Sin embargo, a mí no me avergüenzan los que sienten vergüenza por un motivo o por otro. No obstante, alguna vez me gustaría que se preguntasen, que nos preguntemos, no qué es lo que puede hacer España por nosotros, sino qué es lo que podemos hacer por esa madre y madrastra de Blas de Otero, unívoca y diversa, imperial y decadente, que supo cambiar los aguiluchos por palomas, en una eucaristía sin amén ni hostias, aunque a veces tuviéramos que comulgar con ruedas de molino.
Me avergüenzan los sinvergüenzas, los que usan el nombre de España en vano, los que se apropian de la bandera como si ellos mismos fueran estancos, los jarrones chinos y sus cuentos de la misma nacionalidad; los curas que meten mano a un monaguillo y los obispos que se meten a inmobiliarias, los telepredicadores que creen tener la razón todo el tiempo, la confederación de empresarios de Curro Jiménez, los sindicalistas de sí mismos; los especuladores que desprecian a los sin techo, los espabilados de toma el dinero y corre, los que se aprendieron de memoria La Cizaña de Asterix y olvidaron, con Esperanza Aguirre, la sextina de su tío, Jaime Gil de Biedma, que siempre supo que de todas las historias de la historia, la más triste, sin duda, es la de España porque termina mal.

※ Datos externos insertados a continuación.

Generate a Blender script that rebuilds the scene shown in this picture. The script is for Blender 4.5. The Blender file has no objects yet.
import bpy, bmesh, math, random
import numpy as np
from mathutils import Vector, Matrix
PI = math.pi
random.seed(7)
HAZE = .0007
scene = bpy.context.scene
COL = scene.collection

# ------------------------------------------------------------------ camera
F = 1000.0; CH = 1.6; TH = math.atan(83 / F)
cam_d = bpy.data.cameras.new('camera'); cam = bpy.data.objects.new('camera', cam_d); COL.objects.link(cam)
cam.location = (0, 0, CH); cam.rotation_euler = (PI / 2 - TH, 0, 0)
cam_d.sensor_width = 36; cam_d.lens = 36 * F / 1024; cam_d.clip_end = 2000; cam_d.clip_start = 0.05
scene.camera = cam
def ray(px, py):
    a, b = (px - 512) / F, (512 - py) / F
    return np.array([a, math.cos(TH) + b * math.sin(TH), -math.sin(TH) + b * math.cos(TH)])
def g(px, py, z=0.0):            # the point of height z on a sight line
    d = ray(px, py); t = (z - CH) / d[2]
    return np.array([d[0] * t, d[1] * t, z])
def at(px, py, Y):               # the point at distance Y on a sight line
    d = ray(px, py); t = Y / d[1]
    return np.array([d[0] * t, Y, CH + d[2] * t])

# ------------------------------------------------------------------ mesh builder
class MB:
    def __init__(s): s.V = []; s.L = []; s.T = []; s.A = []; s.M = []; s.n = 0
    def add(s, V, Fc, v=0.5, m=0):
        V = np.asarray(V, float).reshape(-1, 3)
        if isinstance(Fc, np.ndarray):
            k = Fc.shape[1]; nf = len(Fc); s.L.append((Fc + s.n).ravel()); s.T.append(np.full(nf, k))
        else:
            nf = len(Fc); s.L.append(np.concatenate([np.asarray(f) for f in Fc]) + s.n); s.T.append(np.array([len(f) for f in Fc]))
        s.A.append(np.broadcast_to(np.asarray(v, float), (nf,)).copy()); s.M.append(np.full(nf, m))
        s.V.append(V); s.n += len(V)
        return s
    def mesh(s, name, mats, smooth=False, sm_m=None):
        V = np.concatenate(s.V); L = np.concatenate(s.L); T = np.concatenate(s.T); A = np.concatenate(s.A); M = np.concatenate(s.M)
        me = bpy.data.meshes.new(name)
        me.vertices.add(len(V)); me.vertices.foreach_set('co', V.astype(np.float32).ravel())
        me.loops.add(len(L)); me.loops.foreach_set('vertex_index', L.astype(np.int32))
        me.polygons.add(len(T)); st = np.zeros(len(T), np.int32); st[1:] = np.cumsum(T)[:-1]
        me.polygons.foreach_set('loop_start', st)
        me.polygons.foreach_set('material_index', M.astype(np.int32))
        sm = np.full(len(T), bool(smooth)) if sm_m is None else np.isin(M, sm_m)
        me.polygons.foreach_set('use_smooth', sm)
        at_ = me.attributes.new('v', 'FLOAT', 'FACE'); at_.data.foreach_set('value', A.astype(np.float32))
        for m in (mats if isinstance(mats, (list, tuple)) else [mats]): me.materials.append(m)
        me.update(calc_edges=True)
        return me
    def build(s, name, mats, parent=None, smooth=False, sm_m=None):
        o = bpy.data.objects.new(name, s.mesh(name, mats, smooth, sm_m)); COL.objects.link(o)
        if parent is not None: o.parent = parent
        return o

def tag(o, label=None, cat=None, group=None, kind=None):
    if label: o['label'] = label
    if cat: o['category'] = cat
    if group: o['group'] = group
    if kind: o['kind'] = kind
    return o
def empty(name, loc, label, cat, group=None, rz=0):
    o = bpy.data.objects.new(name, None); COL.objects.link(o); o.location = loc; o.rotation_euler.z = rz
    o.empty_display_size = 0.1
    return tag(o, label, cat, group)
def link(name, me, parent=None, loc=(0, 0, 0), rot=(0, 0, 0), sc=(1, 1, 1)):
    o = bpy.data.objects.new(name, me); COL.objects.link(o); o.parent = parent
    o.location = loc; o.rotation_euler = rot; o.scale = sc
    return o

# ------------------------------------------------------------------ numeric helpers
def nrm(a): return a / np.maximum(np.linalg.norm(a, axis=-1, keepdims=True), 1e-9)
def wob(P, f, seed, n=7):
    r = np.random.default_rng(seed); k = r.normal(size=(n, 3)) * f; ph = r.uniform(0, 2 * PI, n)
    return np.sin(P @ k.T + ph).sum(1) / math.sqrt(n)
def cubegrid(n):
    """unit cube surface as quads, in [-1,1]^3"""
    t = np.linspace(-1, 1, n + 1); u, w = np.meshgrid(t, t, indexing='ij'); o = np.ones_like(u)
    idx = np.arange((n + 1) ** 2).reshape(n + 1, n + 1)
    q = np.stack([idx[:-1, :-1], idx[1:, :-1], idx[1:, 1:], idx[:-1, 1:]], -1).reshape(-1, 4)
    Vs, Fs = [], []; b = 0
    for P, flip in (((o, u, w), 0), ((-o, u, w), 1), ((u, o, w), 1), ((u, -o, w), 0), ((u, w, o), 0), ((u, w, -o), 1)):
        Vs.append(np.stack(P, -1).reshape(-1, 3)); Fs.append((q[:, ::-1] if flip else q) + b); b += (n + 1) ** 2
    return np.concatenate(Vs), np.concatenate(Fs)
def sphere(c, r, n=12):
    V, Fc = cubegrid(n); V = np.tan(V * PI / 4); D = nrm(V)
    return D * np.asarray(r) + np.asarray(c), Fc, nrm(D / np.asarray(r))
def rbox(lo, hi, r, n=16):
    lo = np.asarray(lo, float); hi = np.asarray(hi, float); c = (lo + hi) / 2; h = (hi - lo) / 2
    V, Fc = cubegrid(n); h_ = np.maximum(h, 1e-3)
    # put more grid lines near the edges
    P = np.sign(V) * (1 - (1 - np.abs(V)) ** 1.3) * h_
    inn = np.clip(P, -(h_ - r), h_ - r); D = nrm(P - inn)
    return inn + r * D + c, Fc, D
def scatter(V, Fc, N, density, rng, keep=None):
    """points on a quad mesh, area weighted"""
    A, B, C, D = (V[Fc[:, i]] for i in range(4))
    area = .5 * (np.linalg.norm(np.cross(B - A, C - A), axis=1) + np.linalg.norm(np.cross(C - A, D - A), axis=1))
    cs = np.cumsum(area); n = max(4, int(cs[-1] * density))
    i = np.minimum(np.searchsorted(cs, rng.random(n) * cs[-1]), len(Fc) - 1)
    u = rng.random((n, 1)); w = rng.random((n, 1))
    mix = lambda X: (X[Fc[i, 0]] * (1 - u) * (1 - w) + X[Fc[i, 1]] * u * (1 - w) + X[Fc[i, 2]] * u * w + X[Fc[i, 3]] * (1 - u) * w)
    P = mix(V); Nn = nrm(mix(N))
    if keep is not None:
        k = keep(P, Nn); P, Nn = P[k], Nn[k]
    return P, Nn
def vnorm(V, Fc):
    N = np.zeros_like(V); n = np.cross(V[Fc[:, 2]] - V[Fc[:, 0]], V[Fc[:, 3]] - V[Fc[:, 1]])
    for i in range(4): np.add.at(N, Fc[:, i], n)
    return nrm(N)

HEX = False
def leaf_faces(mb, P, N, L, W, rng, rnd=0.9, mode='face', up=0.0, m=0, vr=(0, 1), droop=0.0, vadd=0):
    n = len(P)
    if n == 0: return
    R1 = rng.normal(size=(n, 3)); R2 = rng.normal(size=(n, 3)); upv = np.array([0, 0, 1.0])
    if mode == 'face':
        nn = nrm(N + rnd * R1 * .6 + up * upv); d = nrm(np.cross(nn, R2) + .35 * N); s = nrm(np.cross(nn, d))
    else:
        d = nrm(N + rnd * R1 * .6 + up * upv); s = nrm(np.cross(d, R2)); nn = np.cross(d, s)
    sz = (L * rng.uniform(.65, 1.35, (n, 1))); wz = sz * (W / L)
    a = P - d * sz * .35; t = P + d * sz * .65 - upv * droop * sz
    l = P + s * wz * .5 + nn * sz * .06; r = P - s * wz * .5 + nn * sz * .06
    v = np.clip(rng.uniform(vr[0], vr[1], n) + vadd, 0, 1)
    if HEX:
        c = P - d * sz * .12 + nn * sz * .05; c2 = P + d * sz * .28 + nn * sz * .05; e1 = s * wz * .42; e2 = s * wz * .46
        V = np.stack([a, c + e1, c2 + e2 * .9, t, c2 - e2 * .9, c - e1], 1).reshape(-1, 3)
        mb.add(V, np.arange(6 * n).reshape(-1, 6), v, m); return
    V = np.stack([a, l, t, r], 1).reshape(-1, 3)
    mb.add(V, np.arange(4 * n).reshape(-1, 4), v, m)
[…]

Esperemos que ocurra lo que ocurra, en las semanas, en los meses, en los años o en los siglos venideros, nos sintamos profundamente orgullosos de una España que sea capaz de convivir con ella misma, con sus tirios y troyanos, majas y mamelucos, moros y cristianos, gitanos y guardias civiles, con los que oran y con los que bostezan.
Una España que sea capaz de amnistiarse a sí misma del cambio climático, del empleo en tenguerengue, de las colas del hambre y del sinvivir de las viviendas. Ojalá que ese sea el mejor acuerdo. Para varias legislaturas. Lo único que debiera darnos vergüenza sería no intentarlo. No tanto en nombre de España, sino de los españoles, hablen la lengua que hablen.
Entre el “a por ellos” y el botilfer, entre los vendepatrias y los patrioteros, habría que pedirle al árbitro un tiempo muerto. No sólo hay trenes de cercanías. También nos acercan las palabras y alguien debiera transferirnos el milagro de usarlas mansamente, sin la cotidiana soberanía de los gritos.